There’s an op-ed this morning in Inside Higher Ed by Arthur Levine, president of the Woodrow Wilson National Fellowship Foundation, that proposes a “new G.I. Bill” for “low-income Americans who attend college at dramatically lower rates than their fellow citizens and middle- and upper-middle-class populations for whom the cost of college is growing far faster than their paychecks.”

The framework is gimmicky, but this op-ed points out a basic fact: the cost of college is simply rising too quickly for many students to effectively adapt to the changes. They often end up compensating by taking on far more debt than they can realistically pay back.

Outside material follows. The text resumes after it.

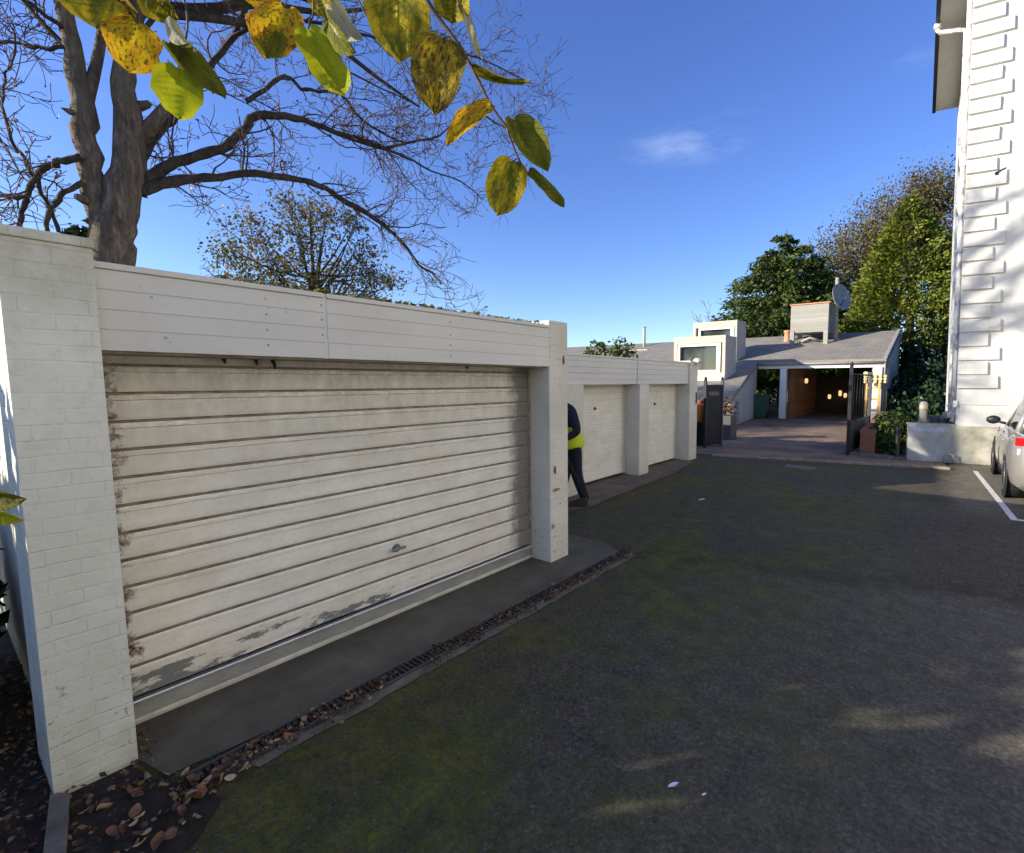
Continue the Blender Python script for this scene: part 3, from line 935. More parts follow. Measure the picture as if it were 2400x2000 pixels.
# security lamp on the end pier
t = thing('security_lamp', (-4.5, 9.95, 2.135), 'small pale security lamp fixed on top of the end pier by the gate', 'lamp')
w = MB(); w.tube([(-4.5, 9.95, 2.13), (-4.5, 9.95, 2.19), (-4.44, 9.97, 2.21)], 0.018, 8); w.build('bracket', M['darkgrey'], t)
w = MB(); w.lathe([(0.03, 0), (0.075, 0.05), (0.08, 0.11), (0.07, 0.13)], (-4.44, 9.98, 2.17), 14, 0, (0.6, 0.1, -0.5)); w.build('lamp_head', M['whitepaint'], t)

# moss and leaf crumbs along the roof edge of the near garage
rr = random.Random(21)
mb = MB()
for i in range(420):
    y = 0.9 + 2.45 * rr.random()
    s0 = rr.uniform(0.008, 0.024) * (1.3 if 1.3 < y < 2.2 else 0.8)
    x = -2.91 - rr.random() * 0.08; z = 2.205
    a = rr.uniform(0, 6.28); q = Vector((math.cos(a), math.sin(a), 0)) * s0
    r2 = Vector((-q.y, q.x, 0)) * 0.7 + Vector((0, 0, rr.uniform(0, s0)))
    c0 = Vector((x, y, z + rr.uniform(0, 0.014)))
    mb.face([c0 - q, c0 - r2 * 0.5, c0 + q, c0 + r2])
tag(mb.build('roof_moss', M['mossy']), 'yellow green moss and leaf crumbs along the top of the near garage fascia', 'moss', kind='stuff')

# ------------------------------------------------------------------ white house on the right
P0 = Vector((0.20, 12.74)); FD = Vector((0.987, 0.16)).normalized(); LD = Vector((-0.035, 1.0)).normalized()
FN = Vector((FD.y, -FD.x))      # outward normal of the front
LN = Vector((-LD.y, LD.x)) * 1.0
if LN.x > 0: LN = -LN
LEAN = 0.0205                    # the old wall leans a little to the left


def hp(a, b, z, lift=0.0):
    """point on the house: a along the front, b along the left side"""
    q = P0 + FD * a + LD * b
    return Vector((q.x - LEAN * z, q.y, z))


t = thing('white_house', (3.2, 15.3, 0), 'tall white rendered house with stepped quoins at its corner', 'house')
HW, HD, HH = 6.2, 5.1, 9.45


def house_prism(mb, a0, a1, b0, b1, z0, z1, mi=0):
    c = [hp(a0, b0, z0), hp(a1, b0, z0), hp(a1, b1, z0), hp(a0, b1, z0)]
    d2 = [hp(a0, b0, z1), hp(a1, b0, z1), hp(a1, b1, z1), hp(a0, b1, z1)]
    mb.face(list(reversed(c)), mi); mb.face(d2, mi)
    for i in range(4):
        j = (i + 1) % 4
        mb.face([c[i], c[j], d2[j], d2[i]], mi)


w = MB(); house_prism(w, 0, HW, 0, HD, 0.775, HH); w.build('wall', M['whitewall'], t)
w = MB(); house_prism(w, -0.02, HW, -0.05, HD, 0.0, 0.775); w.build('plinth', M['plinth'], t)
w = MB(); house_prism(w, 0.008, HW, -0.018, 0.0, 1.22, 1.50); w.build('band_course', M['whitewall'], t)
i = 0; z = 1.54
w = MB()
while z < HH - 0.3:
    rj = random.Random(900 + i)
    ln = (0.665 if i % 2 == 0 else 0.50) + rj.uniform(-.012, .012)
    q0, q1 = z + 0.014 + rj.uniform(-.005, .005), z + 0.268 + rj.uniform(-.005, .005)
    # chamfered block: outer face smaller than its back
    oa, ob = 0.012, ln - 0.012
    back = [hp(0.004, -0.001, q0), hp(ln, -0.001, q0), hp(ln, -0.001, q1), hp(0.004, -0.001, q1)]
    fr = [hp(0.004, -0.050 + rj.uniform(-.006, .004), q0 + 0.008), hp(ob + rj.uniform(-.006, .006), -0.050, q0 + rj.uniform(.004, .016)), hp(ob + rj.uniform(-.006, .006), -0.050, q1 - rj.uniform(.008, .022)), hp(0.004, -0.050 + rj.uniform(-.006, .004), q1 - 0.014)]
    w.face(fr)
    for a in range(4):
        b = (a + 1) % 4
        w.face([back[a], back[b], fr[b], fr[a]])
    z += 0.284; i += 1
w.build('quoin', M['whitewall'], t)
# eave along the left side, roof
w = MB()
zz = 9.36
for (a0, a1, b0, b1, z0, z1, mi) in ((-0.52, 0.0, 0.0, HD, zz, zz + 0.03, 0),):
    house_prism(w, a0, a1, b0, b1, z0, z1, mi)
w.build('soffit', simple('cream_soffit', (0.55, 0.53, 0.46), 0.6, 0.06, 3), t)
w = MB(); house_prism(w, -0.60, -0.52, 0.0, HD + 0.02, zz - 0.03, zz + 0.12); w.build('gutter', M['black'], t)
w = MB()
r0 = [hp(-0.55, 0.0, 9.47), hp(-0.55, HD, 9.47), hp(3.1, HD, 12.0), hp(3.1, 0.0, 12.0)]
r1 = [hp(6.6, 0.0, 9.47), hp(6.6, HD, 9.47)]
w.face(r0); w.face([r0[3], r0[2], r1[1], r1[0]]); w.face([r0[0], r0[3], r1[0]]); w.face([r0[1], r1[1], r0[2]]); w.face([r0[0], r1[0], r1[1], r0[1]])
w.build('roof', M['slate'], t)
# pipes on the corner
pts = [hp(-0.052, 0.06, zv) for zv in (0.85, 2.5, 4.2, 6.0, 7.7, 9.30)]
w = MB(); w.tube(pts, 0.045, 10)
for zv in (1.0, 2.65, 4.3, 6.0, 7.7):
    w.tube([hp(-0.052, 0.06, zv), hp(-0.052, 0.06, zv + 0.09)], 0.058, 10)
dp = w.build('downpipe', M['pipe'], t)
w = MB(); w.tube([hp(-0.56, 0.9, 9.34), hp(-0.56, 0.9, 9.22), hp(-0.52, 0.9, 9.16), hp(-0.10, 0.9, 9.10), hp(-0.06, 0.9, 9.0), hp(-0.06, 0.9, 0.9)], [0.045, 0.045, 0.045, 0.045, 0.045, 0.045], 10)
w.lathe([(0.07, 0), (0.075, 0.10), (0.05, 0.12)], tuple(hp(-0.56, 0.9, 9.24)), 12)
w.build('downpipe', M['pipe'], t)
w = MB(); w.tube([hp(-0.03, 0.30, 0.8), hp(-0.03, 0.30, 9.2)], 0.03, 8); w.build('downpipe', M['pipe'], t)
# air vent hole with its broken lip
v0 = onY(2336, 408, 12.80); a_v = (Vector((v0.x + LEAN * v0.z, v0.y)) - P0).dot(FD)
w = MB(); w.lathe([(0.035, -0.01), (0.035, 0.006)], tuple(hp(a_v, -0.052, v0.z)), 12, 0, (FN.x, FN.y, 0))
c1 = hp(a_v, -0.060, v0.z + 0.03)
w.face([hp(a_v, -0.060, v0.z), hp(a_v + 0.14, -0.060, v0.z + 0.055), hp(a_v + 0.15, -0.060, v0.z + 0.095), hp(a_v + 0.02, -0.060, v0.z + 0.045)])
w.build('air_vent', M['black'], t)
# blocked hatch near the car, pale frame
w = MB()
house_prism(w, 0.80, 1.9, -0.020, -0.001, 0.79, 1.215); w.build('panel', M['whitewall'], t)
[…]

Rather than pouring all this money into scholarships, perhaps we should look at ways to lower the cost of tuition.

It’s true that the G.I. Bill was originally designed to house veterans upon their return from World War II. It was the most efficient way to create a training program for veterans, many of whom went straight from high school to the war. But it seems weird to propose a “civilian G.I. Bill” to low-income students, middle-class students, and upper-middle-class students. It sounds like we’re giving everyone a G.I. Bill. So I think Levine was really getting at the idea that college is expensive–unfairly so. We should look for ways to mitigate costs rather than piling on more spending to subsidize college cost for the upper-middle-class.